Llegado a Témiscamingue a la edad de veinte años, el hermano José Moffet vivió en aquella región durante cincuenta y siete años (1872-1929). Allí se hizo célebre sobre todo por su gran ayuda al desarrollo de Ville-Marie y de las parroquias del entorno. A lo largo de toda su carrera hizo gala de organizador ingenioso y hábil capataz, sin rendirse jamás ante las tareas más difíciles y para llevar a cabo las empresas más audaces. Los múltiples servicios que prestó a los colonos le hicieron acreedor del título de “padre de Témiscamingue”, mientras que los amerindios lo llamaban Maïakisis, “el hombre que se levantaba antes que el sol”.

Los tiempos eran duros y los caminos horribles. En sus numerosos viajes entre Mattawa y Ville-Marie, el hermano tuvo que afrontar, en verano y en invierno, toda clase de dificultades. Conocido en cien leguas a la redonda, fue durante veinte años el proveedor de colonos y compañías madereras de la región. Se recurría a su competencia para la compra y el transporte del forraje, del grano y de las mercancías. Al no existir sucursales en Témiscamingue, los empleados de banca de Mattawa tenían la costumbre de confiar al hermano Mofet la delicada misión de llevar el dinero necesario para el salario de millares de leñadores del Norte. Para despistar a los eventuales ladrones, el Oblato recurría a la astucia. Se podían ver en su trineo, mezclados con vulgares sacos de grano, bultos repletos de dinero, ordinarios en apariencia, pero de los cuales él no apartaba su atenta mirada. Los transportistas no sospechaban nada de esos valiosos depósitos. En las diversas paradas, el hermano retiraba personalmente de la carga las bolsas de dinero y las confiaba al hotelero recurriendo a un subterfugio: “Ponga esto en lugar seguro, le decía, contienen remedios para los caballos”. La consigna se respetaba escrupulosamente y, de parada en parada, el dinero proseguía su camino sin obstáculos.

Un agente de la compañía McLaughlin vino un día a preguntar al hermano Moffet si aceptaría transportar desde la orilla del lago Témiscamingue hasta el lago de Quinze una inmensa caldera para un barco a vapor.

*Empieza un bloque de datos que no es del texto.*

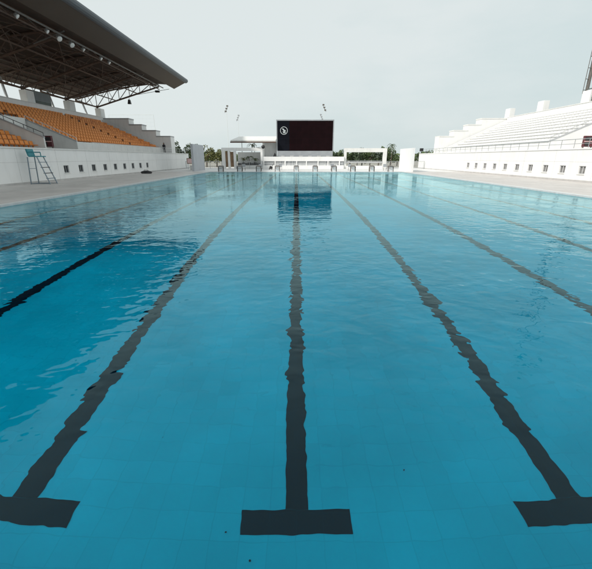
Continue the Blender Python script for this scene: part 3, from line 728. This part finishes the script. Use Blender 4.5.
pg = thing('pergola', (-9, YB, DZ), 'white framed portal with brown slots left of the pavilion', 'portal')
MB().box(-12.3, -5.56, YB - .1, YB + .3, 2.86, 3.36).build('beam', M['wall'], pg)
for a, b in ((-12.3, -11.75), (-11.3, -10.95), (-10.35, -9.95), (-5.9, -5.56)):
    MB().box(a, b, YB - .098, YB + .298, DZ, 2.86).build('column', M['wall'], pg)
for a, b in ((-11.7, -11.35), (-10.9, -10.4)):
    MB().box(a, b, YB + .1, YB + .2, .4, 2.75).build('slot_panel', M['brown'], pg)
MB().box(-9.94, -5.92, YB + 1.8, YB + 2.0, DZ, 2.7).build('back_wall', M['wall'], pg)
MB().box(-9.94, -5.92, YB - .05, YB + .1, DZ, .62).build('base_wall', M['wall'], pg)

fr = thing('portal_frame', (11.4, YB, DZ), 'wide white portal frame right of the screen with trees behind', 'portal')
MB().box(7.92, 15.0, YB + .3, YB + .7, 2.68, 3.30).build('beam', M['wall2'], fr)
MB().box(7.92, 8.32, YB + .302, YB + .698, DZ, 2.68).build('column', M['wall2'], fr)
MB().box(14.38, 15.0, YB + .302, YB + .698, DZ, 2.68).build('column', M['wall2'], fr)
MB().box(8.33, 14.37, YB + .32, YB + .5, DZ, .55).build('base_wall', M['wall'], fr)
MB().box(8.33, 14.37, YB + .36, YB + .46, 1.0, 1.22).build('mid_rail', M['cap'], fr)

def railing(x0, x1, y, lb, z1=1.25, step=.14, mt='galv'):
    r = thing('railing', ((x0 + x1) / 2, y, DZ), lb, 'railing')
    b = MB(); x = x0 + .05
    while x < x1: b.tube((x, y, DZ + .1), (x, y, z1 - .02), .016, 4); x += step
    b.build('bars', M[mt], r)
    MB().tube((x0, y, z1), (x1, y, z1), .03).tube((x0, y, DZ + .12), (x1, y, DZ + .12), .022).build('top_rail', M[mt], r)
    x = x0
    while x <= x1 + .01:
        MB().box(x - .03, x + .03, y - .03, y + .03, DZ, z1 + .03).build('post', M[mt], r); x += (x1 - x0) / max(1, round((x1 - x0) / 1.8))
railing(-18.4, -12.4, YB + .2, 'grey railing between the shaded screen wall and the white portal', 1.25)
railing(-9.9, -5.6, YB - .4, 'grey railing in front of the potted palms', 1.25)
railing(8.4, 14.3, YB + 1.2, 'grey railing behind the white portal frame', 1.35)
railing(15.1, 21.3, YB + .2, 'grey railing beside the bright screen wall', 1.25)
railing(-3.2, 6.2, 58.5, 'thin pale railing below the big screen', .85, .30, 'rail')

# folded loungers / chairs lined up behind the blocks
def chair(x, y, lb, rz):
    c = thing('deck_chair', (x, y, DZ), lb, 'chair', 'chairs behind the starting blocks')
    MB().box(x - .22, x + .22, y - .22, y + .22, .48, .52).build('seat', M['white_plastic'], c)
    MB().box(x - .22, x + .22, y + .20, y + .235, .53, .95).build('backrest', M['grey'], c)
    for a in (-.2, .17):
        for b in (-.2, .17): MB().box(x + a, x + a + .03, y + b, y + b + .03, DZ, .48).build('leg', M['steel2'], c)
chl = ['chair behind the second starting block', 'chair behind the third starting block', 'chair left below the screen', 'chair right below the screen', 'chair behind the block right of the screen', 'chair behind the far right starting block']
for x, l in zip((-7.6, -5.2, -2.3, 5.2, 7.7, 12.8), chl): chair(x, 55.5, 'grey backed white ' + l, 0)

# wall speaker on an arm, monitors
ws = thing('loudspeaker', (-5.4, YB - .4, 3.3), 'round black horn loudspeaker on a thin arm above the portal', 'loudspeaker')
MB().tube((-6.7, YB, 3.36), (-5.5, YB - .4, 3.46), .035).build('arm', M['steel2'], ws)
MB().lathe((-5.4, YB - .2, 3.48), (0, -1, 0), [(0, .10), (.15, .14), (.3, .29), (.34, .29)]).build('horn', M['black'], ws, smooth=True)
ws = thing('stage_monitor', (-3.55, YB - .15, 1.98), 'black wedge loudspeaker at the left foot of the screen', 'loudspeaker')
MB().prism([(-3.85, 1.981), (-3.28, 1.981), (-3.38, 2.35), (-3.56, 2.6)], YB + .0, YB + .24).build('cabinet', M['black'], ws)
ws = thing('floor_scrubber', (-3.9, 60.0, DZ), 'black wheeled cleaning machine on the deck left of the screen', 'cleaning machine')
MB().prism([(-4.3, .15), (-3.75, .15), (-3.7, .45), (-4.1, .62)], 59.9, 60.3).build('machine_body', M['black'], ws)
MB().tube((-3.85, 60.1, .5), (-3.45, 60.1, 1.05), .035).build('handle', M['black'], ws)
for a in (-4.2, -3.85): MB().lathe((a, 59.87, DZ + .1), (0, 1, 0), [(0, .1), (.03, .1)]).build('wheel', M['steel2'], ws)

ws = thing('wall_loudspeaker', (22.0, 66.3, WT), 'small black loudspeaker on the end of the white stand wall', 'loudspeaker')
MB().tube((21.65, 67.5, WT + .08), (21.65, 67.5, WT + .5), .04).build('post', M['black'], ws)
MB().box(21.4, 21.95, 67.3, 67.7, WT + .45, WT + .95).build('cabinet', M['black'], ws, bevel=.03)

# ------------------------------------------------------------------ floodlight masts far behind
def field_mast(x, y, h, lean, lb):
    f = thing('floodlight_mast', (x, y, 0), lb, 'floodlight mast', 'thin pale floodlight masts beyond the pool')
    MB().tube((x, y, 0), (x, y, h + 1.2), .09, 8, .05).build('pole', M['mast'], f)
    for k in (0, 1, 2):
        MB().box(x - .35 + lean * (k - 1) * .35, x + .35 + lean * (k - 1) * .35, y - .15, y + .05, h - .9 + k * .9, h - .4 + k * .9).build('lamp_head', M['steel2'] if y < 170 else M['grey'], f)
    MB().tube((x - lean * .7, y, h - 1.2), (x + lean * .7, y, h + 1.2), .07).build('lamp_arm', M['steel2'], f)
field_mast(-26.0, 150, 18.8, 1, 'taller thin floodlight mast in the sky left of the screen')
field_mast(-26.0, 178, 18.4, 1, 'shorter thin floodlight mast in the sky left of the screen')
field_mast(10.4, 150, 19.2, -1, 'taller thin floodlight mast above the screen')
field_mast(11.2, 178, 18.7, -1, 'fainter shorter floodlight mast just above the screen top')

# pale netting frame beyond the roofed stand
nf = thing('net_frame', (-34, 78, 0), 'pale netting frame rising behind the stepped end wall', 'net frame')
fx0, fx1, fy = -36.5, -27.8, 78
MB().tube((fx1, fy, 0), (fx1, fy, 9.7), .035).tube((fx0, fy, 0), (fx0, fy, 9.7), .035).build('post', M['mast'], nf)
MB().tube((fx0, fy, 9.7), (fx1, fy, 9.7), .03).build('top_bar', M['mast'], nf)
nn = MB()
for i in range(1, 12): nn.tube((fx0 + (fx1 - fx0) * i / 12, fy, 0), (fx0 + (fx1 - fx0) * i / 12, fy, 9.7), .006, 3)
for i in range(1, 14): nn.tube((fx0, fy, 9.7 * i / 14), (fx1, fy, 9.7 * i / 14), .006, 3)
nn.build('netting', M['mast'], nf)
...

El padre Eugenio Nadeau nos cuenta la aventura en estos términos: “El trayecto suponía 75 millas (120 kms) de camino, de las cuales 50 sobre el lago y el resto por tierra. Ofrecían al hermano 50 dólares. Él, juzgando escaso el importe en proporción a los riesgos de la empresa, pidió 75. Intentaron entonces confiar el contrato a otro. Al día siguiente, nueva visita del agente que le promete el precio que pedía. “Señor, replica el Oblato, usted sabe que un día menos en marzo, eso cuenta: ¡ahora son 100 dólares!” Nuevo rechazo. Ya se encontrará a quien encargar la empresa. Pero a penas se ponen en marcha, la caldera se detiene sobre el lago. Nuestro hombre, confundido, tuvo que abordar al hermano por tercera vez. Se le daría ahora los 100 dólares si todo llegaba bien y a tiempo. “¡Señor, redarguyó el hermano, frunciendo el ceño, el asunto es grave! Me temo un fracaso. ¡Ahora son 200 dólares!” « ¡De acuerdo, se los daremos!» Como responsable de la caldera, el hermano comenzó por cerrarla herméticamente en los extremos, metiendo tantas cuñas de madera cuantos orificios tenía. De este modo, caso de que cediera el hielo, la caldera flotaría necesariamente. Entrecruzó después sobre los brazos de su trineo toda una serie de sólidos troncos de árbol, transformándolo en una especie de gran raqueta con el fin de aguantar la carga en caso de que alguno de los patines llegara a romper el hielo. Cuatro caballos arrastraban la pesada masa de fundición. En tres días, la caldera llegaba a destino y de buena gana le entregaron al Oblato los 200 dólares convenidos, convencidos, en el fondo, que su gesto audaz ahorraría miles a la compañía McLaughlin!”